Towards the latter part of the talk, the speaker talked about how the detectors at the LHC actually work, specifically the ATLAS and the CMS detectors, both of which were crucial in discovering the Higgs Boson. She talked about the challenges in handling the huge amount of data coming from the detectors, 60 TB/s of raw data to be exact, which is reduced to 150 GB/s of meaningful data of which 225 MB/s is finally stored for offline analysis. A large amount of computing power goes into making sense of the raw data that is produced at the instruments which needs to be converted to data which scientists can make sense of and produce meaningful results from. It's common knowledge that the World Wide Web gained traction as an academic project at CERN, to share data and work collaboratively. Even today, along with physicists, electrical engineers, computer scientists and material scientists work at CERN to develop more sensitive and accurate detectors and to handle the massive data generated at the instruments. It is an engineering marvel in the true sense of the word and one of the greatest achievements of the academic community in the last decade.

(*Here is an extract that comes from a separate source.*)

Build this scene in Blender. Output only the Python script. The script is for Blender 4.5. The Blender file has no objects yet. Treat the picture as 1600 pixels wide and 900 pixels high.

I have personally attended a couple of other talks on particle physics, specifically two on neutrino detectors and read up a bit on neutrinos myself when neutrinos were (erroneously) found to travel at speeds greater than that of the speed of light. The design and technology that goes behind particle detectors never ceases to amaze me and the speaker was eloquent in putting forward why she thinks the LHC is big deal in the scientific community.
Sorry for not adding links at relevant places, I'm past my 30 min limit and I shall add links tomorrow. There's always more to talk about...
EDIT : added links to articles by Shruti.